Alternative decorator syntax decision

Peter Hansen peter at engcorp.com
Fri Aug 20 10:48:35 EDT 2004


Istvan Albert wrote:
> David Fraser wrote:
> 
>> Thats because the point of this vote is to try and gather a consensus 
>> about what the best alternative is,
> 
> But what if the alternative is that you don't need a best
> alternative? There lies the crux of the problem.

No, deciding if an alternative should be chosen is step two
at this point.

>  > not to try and out-vote the original contender.
> 
> If you cannot out-vote the original contender than what
> is the whole point of the poll?
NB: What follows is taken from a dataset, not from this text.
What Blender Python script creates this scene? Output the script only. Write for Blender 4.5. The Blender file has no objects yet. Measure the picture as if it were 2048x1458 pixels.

Why would this proposal be
> accepted if it cannot outclass the original one?

It will *not* be accepted on the basis of whether or not
it can "outclass" (I assume you mean get more votes than)
the original one.  As has been pointed out repeatedly,
this is not a democracy, and outvoting the @pie syntax
would do nothing.

The point is that we were asked *specifically* for a
community consensus on an alternative, if there should
be an alternative.  This vote is to help form that consensus,
not to decide *if* there should be an alternative.

You might even say that the decision as to whether there
should be an alternative cannot be made until the outcome
of the vote is known.  If no alternative gets overwhelming
support, then we are in the same situation as the old ternary
operator debate.

You were around for that, weren't you?  The community could
not agree on *which alternative to doing nothing* was best,
so in the end nothing happened.

The parallel with the present debate is that if the community
cannot rally around any alternative as being better than
all the other non- at pie alternatives, then "nothing will happen"
and in this case that means @pie wins out and goes in 2.4.